Marmorera en 1913. Musée national suisse
Le 17 octobre 1949, les citoyens de Marmorera votèrent l’octroi de la concession pour l’exploitation des forces hydrauliques et la construction d’un barrage; et ce à 24 «oui» contre 2 «non». Les propriétaires veuves étant dépourvues du droit de vote, elles n’eurent aucun moyen politique d’influencer leur sort. Tout le village avec son église, son école, ses 29 habitations et ses 52 étables, le hameau de Cresta et 140 ha de forêts et de prairies furent quasiment condamnés à disparaître à tout jamais sous les eaux. Il ne manquait plus que le vote des citoyens de la ville de Zurich pour l’octroi d’un crédit de 85 millions de francs, ce qui fut fait le 13 novembre 1949. Certaines familles furent expropriées et la plupart déplacées dans d’autres communes grisonnes. Pour celles qui ne voulaient pas abandonner leur terre natale, un nouveau Marmorera fut construit au-dessus du lac. La ville de Zurich offrit à la nouvelle commune une église; et sur une maison à l’entrée du village fut inscrit en grosses lettres blanches le mot «La Resistenza» – pour rappeler à tous que ce groupe de citoyens et citoyennes de l’ancienne Marmorera n’aurait pour rien au monde, y compris pour améliorer sa situation financière personnelle, renoncé à sa terre natale et qu’il continua à défendre cette position pendant longtemps.

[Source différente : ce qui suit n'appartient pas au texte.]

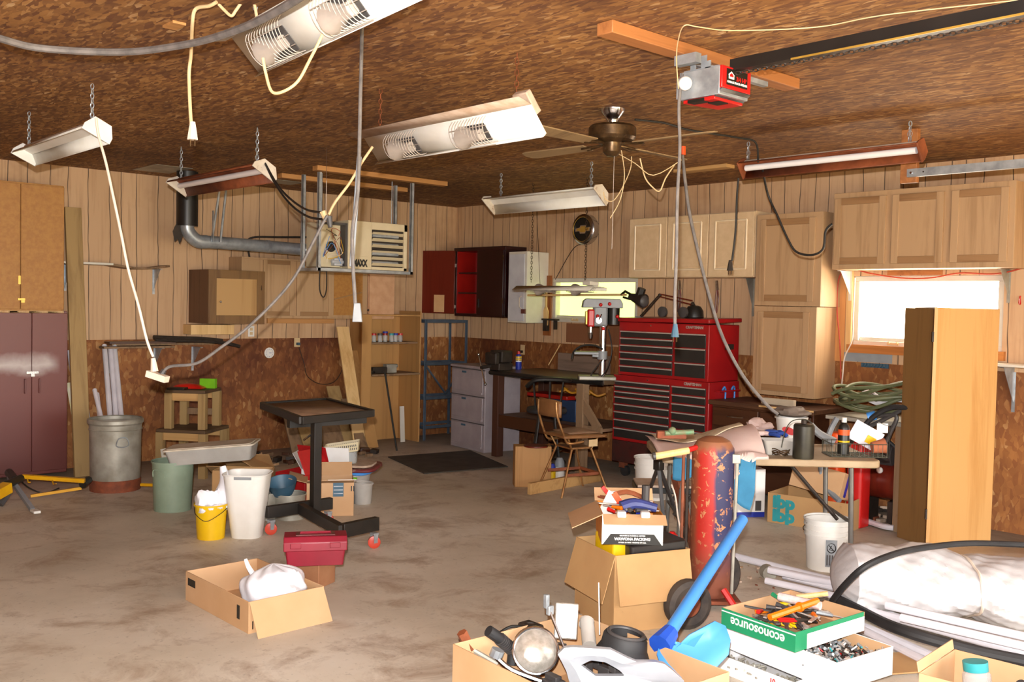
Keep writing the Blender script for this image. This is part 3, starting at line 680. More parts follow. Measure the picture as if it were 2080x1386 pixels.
for k in range(4): part('heat_tube', MB().tube([(hx-.018, hyl+.01, z0+.07+k*.085), (hx-.018, hy1-.1, z0+.07+k*.085)], .017, 10), m_galv, h, True)
for k in range(6):
    zz = z0+.055+k*.058; mb = MB(); mb.b(-.003, .003, hyl+.006-(hyl), hy1-.042-hyl, -.018, .018, T(hx-.006, hyl, zz) @ RY(R(50))); part('louvre', mb, m_hcream, h, True)
part('stamped_panel', MB().b(hx, hx+.004, hym+.06, hyl-.05, z0+.12, z1-.06), m_hcream, h, True, bev=.003)
mb = MB(); mb.b(hx-.28, hx-.1, hy0, hym, z0+.01, z1-.03); part('burner_box', mb, m_hcream, h, True, bev=.003)
mb = MB(); mb.b(hx-.1, hx-.01, hym-.025, hym-.003, z0+.02, z1-.03); mb.b(hx-.1, hx-.01, hy0+.08, hym-.02, z1-.05, z1-.03); part('control_housing', mb, m_dkgrey, h, True)
part('fan_opening', MB().tube([(hx-.1, hy0+.15, z0+.2), (hx-.09, hy0+.15, z0+.2)], .05, 18), m_label, h, True)
part('gas_valve', MB().c(hx-.07, hy0+.2, z0+.06, .06, .09, .07).tube([(hx-.05, hy0+.13, z0+.06), (hx-.05, hy0+.28, z0+.06)], .018, 10), m_sil, h, True, bev=.004)
rnd = random.Random(5); mats_ = [m_ocord, m_rust, m_wcord, m_yel, m_cream, m_blue, m_iron]
for k in range(7):
    P = [(hx-.08+rnd.uniform(0, .06), hy0+rnd.uniform(.05, .25), z0+rnd.uniform(.04, z1-z0-.08)) for _ in range(4)]
    part('wire', MB().tube(P, .0028, 5, sm=5), mats_[k], h, True)
text('lettering', 'MAXX', .085, m_label, h, plusx(hx+.004, (hym+hyl)/2-.0, z0+.055), .006, world=True, sx=.62)
mb = MB(); mb.b(hx-.31, hx+.03, hy0-.07, hy1+.05, z0-.03, z0-.003); part('shelf_rail', mb, m_galv, h, True)
for y_ in (hy0-.06, hy1+.02):
    for xx in (hx, hx-.28):
        mb = MB(); mb.b(xx, xx+.03, y_, y_+.004, z0-.03, H-.05); mb.b(xx+.027, xx+.03, y_, y_+.03, z0-.03, H-.05); part('hanging_angle', mb, m_galv, h, True)
for y_ in (hy0+.05, hy1-.12): part('threaded_rod', MB().tube([(hx-.1, y_, z1), (hx-.1, y_, H-.04)], .005, 6), m_galv, h, True)
part('drain_tube', MB().tube([(hx, hy0-.02, z0-.03), (hx, hy0-.02, z0-.2), (hx, hy0+.02, z0-.27), (hx, hy0+.05, z0-.2), (hx, hy0+.05, z0-.03)], .006, 6, sm=4), m_iron, h, True)
a = PZ(640, 336, H); b_ = PZ(893, 371, H)
solo('beam', MB().b(a.x-.045, a.x+.045, a.y, b_.y, H-.045, H-.001), m_lum, 'longer front beam on the ceiling that carries the heater', 'lumber', bev=.003)
a = PZ(568, 352, H); b_ = PZ(800, 385, H)
solo('beam', MB().b(a.x-.045, a.x+.045, a.y, b_.y, H-.045, H-.001), m_lum, 'shorter rear beam on the ceiling behind the heater hangers', 'lumber', bev=.003)
fx = .6; pz = 2.19; ye = PX(400, 492, fx).y
fl_ = thing('flue_pipe', 'silver flue pipe with elbow rising into a black stack', 'pipe', (fx, -3.5, pz))
part('horizontal_pipe', MB().tube([(hx-.28, -2.72, pz-.06), (1.2, -2.45, pz-.05), (.75, -2.45, pz-.03), (fx, -2.9, pz-.01), (fx, ye+.08, pz)], .062, 18, sm=4), m_galv, fl_, True)
part('elbow', MB().tube([(fx, ye+.1, pz), (fx, ye, pz+.005), (fx, ye-.09, pz+.09), (fx, ye-.1, pz+.2)], .066, 18, sm=6), m_galv, fl_, True)
part('black_stack', MB().tube([(fx, ye-.1, pz+.14), (fx, ye-.1, H-.005)], .1, 22), m_black, fl_, True)
part('joint_band', MB().tube([(fx, -2.95, pz-.008), (fx, -2.92, pz-.008)], .065, 18), m_galv, fl_, True)
mb = MB(); mb.b(fx+.07, fx+.1, ye+.12, ye+.124, pz, pz+.3, None); mb.tube([(fx+.06, ye+.12, pz), (fx+.06, ye+.22, H)], .012, 4); mb.tube([(fx+.08, ye+.2, pz), (fx+.08, ye+.27, H)], .012, 4); part('strap_hanger', mb, m_galv, fl_, True)
part('torn_tape', MB().add([(fx, ye-.2, pz+.17), (fx, ye-.24, pz+.08), (fx, ye-.22, pz-.02), (fx, ye-.19, pz+.01), (fx, ye-.17, pz-.04), (fx, ye-.12, pz+.1)], [(0, 1, 2, 3, 4, 5)]), m_iron, fl_, True, solid=.004, smooth=False)
cable('gas_line', 'dark gas line bending behind the flue pipe to the heater', [PX(507, 524, .1), PX(503, 492, .12), PX(518, 482, .15), PX(570, 482, .2), PX(640, 482, .25)], .011, m_iron, 'pipe')
# ================================================================ along the left wall (x = 0, things face +x)
def rail_door(w_, h_, t=.02, fr=.06, mat=(None, None), rec=.008):
    """recessed panel door standing in local x,z with its front at y = -t"""
    a = MB(); a.prism([(0, 0), (w_, 0), (w_, -t), (w_-fr, -t), (w_-fr, -.003), (fr, -.003), (fr, -t), (0, -t)][::-1], 0, h_)
    b_ = [MB().b(fr+.0005, w_-fr-.0005, -t, -.0035, 0, fr), MB().b(fr+.0005, w_-fr-.0005, -t, -.0035, h_-fr, h_)]
    c = MB(); c.b(fr+.0005, w_-fr-.0005, -t+rec, -.0035, fr+.0005, h_-fr-.0005); return a, b_, c
def cab(name, label, loc, rz, w_, d_, h_, mat, cat='cabinet', group=None, t=.018, open_=False):
    r = thing(name, label, cat, loc, rz, group)
    mb = MB(); mb.b(0, w_, -.006, 0, 0, h_); mb.b(0, t, -d_, 0, 0, h_); mb.b(w_-t, w_, -d_, 0, 0, h_); mb.b(t, w_-t, -d_, 0, 0, t); mb.b(t, w_-t, -d_, 0, h_-t, h_)
    if not open_: mb.b(t, w_-t, -d_, -d_+.01, t, h_-t)
    part('body', mb, mat, r, bev=.002); return r
def put(parent, name, mb, mat, x, y, z, **k):
    mb.v = [v+Vector((x, y, z)) for v in mb.v]; return part(name, mb, mat, parent, **k)
def framed_door(r, x, z, w_, h_, y, m1, m2, m3, fr=.06):
    a, b_, c = rail_door(w_, h_, .02, fr)
    d = put(r, 'door', a, m1, x, y, z, bev=.002); W = XF[r.name]
    [put(d, 'door_rail', q_, m2, x, y, z, bev=.002) for q_ in b_]; put(d, 'door_panel', c, m3, x, y, z); return d
# upper particle board cabinet
r = cab('wall_cabinet', 'orange particle board wall cabinet above the brown steel cabinet', (0, -5.75, 1.5), LW, .93, .33, 1.13, m_particle)
for x0_, w_ in ((.0, .56), (.568, .36)):
    d = put(r, 'door', MB().b(0, w_, -.018, 0, 0, 1.1), m_particle, x0_, -.332, .015, bev=.002)
put(r, 'finger_pull', MB().c(0, 0, 0, .02, .005, .075), m_gold, .555, -.354, .27); put(r, 'hasp', MB().c(0, 0, 0, .06, .012, .018).c(.01, -.005, -.02, .03, .01, .02), m_gold, .57, -.358, .1)
put(r, 'bottom_rail', MB().b(0, .93, -.34, -.2, -.03, 0), m_pine, 0, 0, 0)
# brown steel cabinet
bx = .34
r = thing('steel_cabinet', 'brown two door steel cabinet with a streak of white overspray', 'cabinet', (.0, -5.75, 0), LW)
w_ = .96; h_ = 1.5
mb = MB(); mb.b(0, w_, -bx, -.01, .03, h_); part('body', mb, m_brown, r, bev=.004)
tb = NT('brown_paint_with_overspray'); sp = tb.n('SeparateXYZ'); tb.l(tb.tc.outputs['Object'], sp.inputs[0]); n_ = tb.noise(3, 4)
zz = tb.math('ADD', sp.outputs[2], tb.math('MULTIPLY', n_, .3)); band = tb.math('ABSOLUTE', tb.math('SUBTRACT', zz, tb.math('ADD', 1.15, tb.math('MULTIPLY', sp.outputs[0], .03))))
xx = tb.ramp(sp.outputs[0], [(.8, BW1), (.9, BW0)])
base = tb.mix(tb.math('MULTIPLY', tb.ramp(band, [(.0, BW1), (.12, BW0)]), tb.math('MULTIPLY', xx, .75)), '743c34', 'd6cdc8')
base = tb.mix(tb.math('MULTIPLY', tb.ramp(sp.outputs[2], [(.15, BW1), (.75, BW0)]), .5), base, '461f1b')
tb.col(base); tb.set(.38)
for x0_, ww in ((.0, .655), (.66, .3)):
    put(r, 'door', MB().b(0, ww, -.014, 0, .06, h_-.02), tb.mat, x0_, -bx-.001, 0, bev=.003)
for xx in (.6, .72): put(r, 'handle', MB().c(0, -.012, 0, .014, .02, .13), m_brown, xx, -bx-.014, .83, bev=.003)
put(r, 'padlock', MB().c(0, -.01, 0, .1, .02, .02).c(0, -.02, -.02, .03, .015, .03), m_chrome, .66, -bx-.012, .95)
# post and pipes
solo('post', MB().b(.5, .54, -4.78, -4.635, 0, 2.47, RY(R(-9)) if 0 else None), m_lumz, 'tall weathered plank standing against the paneling right of the steel cabinet', 'lumber', bev=.004, M=T(.52, 0, 0) @ RY(R(-7)) @ T(-.52, 0, 0))
def rod(name, label, cat, a, b_, r_, mat, group=None, seg=10): return solo(name, MB().tube([a, b_], r_, seg), mat, label, cat, group)
pg = 'white plastic pipes leaning behind the tall plank'
for k, (xt, xb, yt) in enumerate(((140, 172, 712), (146, 178, 708), (152, 186, 712), (160, 194, 705))):
    a = PX(xb, 905, .3+.03*k); b_ = PX(xt, yt, .05)
    rod('plastic_pipe', 'white plastic pipe leaning behind the tall plank', 'pipe', (a.x, a.y, .02), b_, .017, m_pvc, pg)
a = PX(158, 900, .42); b_ = PX(139, 778, .3)
mb = MB(); mb.tube([(.45, a.y+.04, .02), b_], .022, 6); solo('packaged_strip', mb, plain('yellow_white_film', 'd8cf3a', 'eeeae0', .3, scale=5), 'yellow and white wrapped strip leaning beside the steel cabinet', 'packaged strip')
# galvanized can with pipes in it
cx, cy = 1.25, -4.68
r = thing('trash_can', 'large dented galvanized trash can with rusty bottom', 'trash can', (cx, cy, 0))
pr = [(.195, 0), (.2, .02), (.207, .5), (.21, .54), (.212, .56), (.225, .575), (.225, .6), (.218, .61)]
part('body', MB().shell(pr, .006, seg=36), m_galvd, r); 
part('rusty_base', MB().lathe([(.197, 0), (.203, .0), (.2065, .09), (.2, .1)], seg=36), m_rust, r)
M = RZ(R(-5)); mb = MB(); mb.T = M; mb.tube([(.213, -.05, .4), (.219, -.03, .46), (.219, .03, .46), (.213, .05, .4), (.217, 0, .385)], .005, 6, closed=True, sm=3); part('handle', mb, m_galv, r)
mb = MB()
for z_ in (.52,): mb.tube([(.21*math.cos(R(q)), .21*math.sin(R(q)), z_) for q in range(0, 360, 15)], .006, 6, closed=True)
part('ridge', mb, m_galvd, r)
for k, (xp, yp, dx) in enumerate(((212, 702, 0), (224, 706, .0), (232, 700, .02))):
    b_ = PX(xp, yp, .12); rod('plastic_pipe', 'white plastic pipe standing in the galvanized trash can', 'pipe', (cx-.05+dx, cy+.02+.05*k, .02), b_, .023, m_pvc, 'pipes standing in the galvanized can')
for k, (xp, yp) in enumerate(((197, 800), (192, 792))):
    b_ = PX(xp, yp, .45); rod('plastic_pipe', 'short white plastic pipe leaning out of the galvanized can toward the plank', 'pipe', (cx-.03, cy+.08*k-.05, .02), b_, .02, m_pvc, 'short pipes in the galvanized can')
# white shelf and sagging brown shelf above, with brackets
ys = [PX(x_, 530, .25).y for x_ in (118, 230, 345)]; zs = PX(118, 530, .25).z
solo('shelf', MB().b(.01, .26, ys[0], ys[1], zs-.02, zs), m_cwhite, 'white wall shelf behind the tall plank', 'shelf', bev=.003)
zz = PX(345, 538, .25).z
mb = MB(); mb.grid(lambda u, v: (.01+.24*v, ys[1]+(ys[2]-ys[1])*u, zs-.012+(zz-zs)*u-.03*math.sin(u*math.pi)), 10, 2)
solo('shelf', mb, m_board, 'sagging brown shelf board right of the white shelf', 'shelf', solid=.018)
def bracket(name, label, x, y, z, rz, s=.2, mat=None, group=None, drop=.25):
    r = thing(name, label, 'shelf bracket', (x, y, z), rz, group); mb = MB()
    mb.b(-.012, .012, -.004, 0, -drop, 0); mb.b(-.012, .012, -s, 0, -.004, 0); part('bracket_arms', mb, mat or m_galv, r)
    mb = MB(); mb.prism([(-.003, 0), (-s*.85, 0), (-.003, -drop*.8)], -.0015, .0015, Matrix(((0, 0, 1, 0), (1, 0, 0, 0), (0, 1, 0, 0), (0, 0, 0, 1)))); part('web', mb, mat or m_galv, r)
    return r
for xp, zb, lb in ((132, zs-.022, 'silver bracket under the white shelf'), (312, PX(312, 541, 0).z-.03, 'silver bracket under the sagging brown shelf')):
    y_ = PX(xp, 560, .01).y; bracket('shelf_bracket', lb, .009, y_, zb, LW, .2, m_galv)
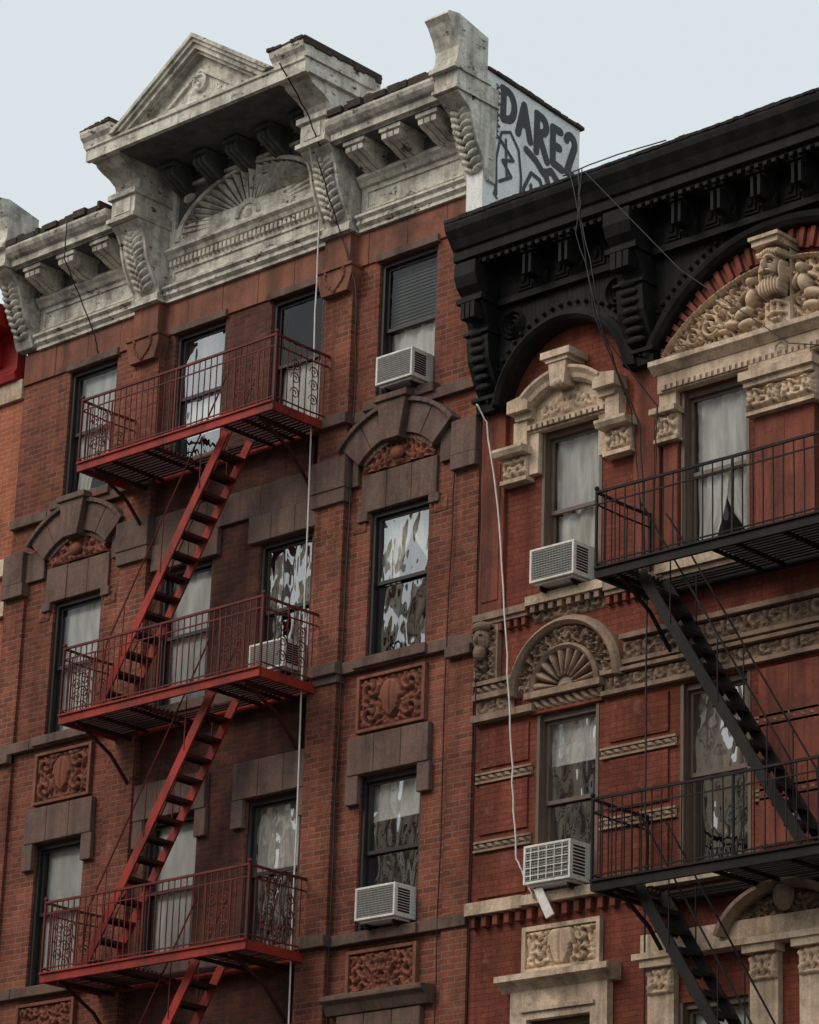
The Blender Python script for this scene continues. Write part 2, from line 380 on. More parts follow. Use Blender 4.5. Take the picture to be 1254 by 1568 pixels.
for ci in(0,3):
    a,b=cols[ci];cu=(a+b)/2
    ring(stone,cu,.22,.98,1.44,42,79,2,0,.16,gap=.5);ring(stone,cu,.22,.98,1.44,101,138,2,0,.16,gap=.5)
    ring(stone,cu,.22,.90,.98,44,136,20,0,.10)
    ring(stone,cu,.22,1.44,1.51,40,140,18,0,.22)
    polyuv(stone,[(cu-.17,1.10),(cu+.17,1.10),(cu+.30,1.80),(cu-.30,1.80)],0,.28)
    box(stone,cu-.33,cu+.33,0,.32,1.70,1.80)
    course(stone,cu-.74,cu+.74,0,.05,.16,.74,.5)
    box(stone,cu-.80,cu-.60,0,.07,.02,.16);box(stone,cu+.60,cu+.80,0,.07,.02,.16)
    def msk(u,v,cu=cu): return (u-cu)**2+(v-.22)**2<.86 and v>.74
    relief(rel,cu-.74,cu+.74,.74,1.2,.03,.09,'foliage',3.3+ci,mask=msk,res=45)
    ball(rel,cu,.1,.93,.13,.08,.11)
for ci in(1,2):
    a,b=cols[ci];cu=(a+b)/2;course(stone,cu-.74,cu+.74,0,.09,.165,.595,.5)
for k,(tv,vb) in enumerate(((-3.79,-2.25),(-7.75,-6.21),(-11.69,-10.2))):
    for ci,(a,b) in enumerate(cols):
        cu=(a+b)/2
        course(stone,cu-.78,cu+.78,0,.10,tv,tv+.56,.52)
        box(stone,cu-.80,cu-.565,0,.085,tv-.42,tv);box(stone,cu+.565,cu+.80,0,.085,tv-.42,tv)
        if ci in(0,3):
            p0,p1=(tv+.66,vb-.14)
            relief(rel,cu-.60,cu+.60,p0,p1,.01,.10,'shield' if k==0 else 'foliage',1.7+k+.37*ci,res=46)
            for q in((cu-.66,cu-.60,p0-.05,p1+.05),(cu+.60,cu+.66,p0-.05,p1+.05)):box(terra,q[0],q[1],0,.08,q[2],q[3])
            box(terra,cu-.60,cu+.60,0,.08,p0-.05,p0);box(terra,cu-.60,cu+.60,0,.08,p1,p1+.05)
for ci in(0,3):
    cu=sum(cols[ci])/2
    profu(stone,[(0,-7.18),(.12,-7.18),(.2,-7.05),(.28,-7.0),(.28,-6.93),(0,-6.9)],cu-.95,cu+.95)
for ci in(0,3):
    a,b=cols[ci]
    for uu in(a-.33,b+.08):
        relief(rel,uu,uu+.26,-.12,.12,.01,.05,'foliage',8.,res=40)
emit(brick,'brick_walls',M_brickA,A);emit(brick2,'centre_bay_brick_wall',M_brickA2,A);emit(stone,'brownstone_trim',M_stone,A,bevel=.012);emit(terra,'terracotta_trim',M_terra,A,bevel=.01)
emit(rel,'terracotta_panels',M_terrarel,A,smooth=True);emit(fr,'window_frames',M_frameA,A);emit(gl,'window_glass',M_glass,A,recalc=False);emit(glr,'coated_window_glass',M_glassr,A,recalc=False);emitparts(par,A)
emit(roofA,'roof',M_roof,A)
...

Le 12 octobre 1953, le journal «Die Tat» parle de l’électricité de Marmorera particulièrement bienvenue à Zurich.
Le 12 octobre 1953, le journal «Die Tat» parle de l’électricité de Marmorera particulièrement bienvenue à Zurich. e-newspaperarchives
Si l’engloutissement de la commune de Marmorera a été décidé démocratiquement, on peut supposer que certains villageois n’auraient pas voté «oui» et laissé leur terre natale sombrer s’ils n’avaient pas vécu dans la misère. Aujourd’hui, la Suisse est le château d’eau de l’Europe et le pays avec la densité de barrages la plus élevée au monde. Avec, à ce jour, plus de 220 barrages, l’énergie hydraulique couvre 60% des besoins énergétiques du pays et le lac de rétention de Marmorera, de taille moyenne, contribue lui aussi au succès de l’hydroélectricité en Suisse.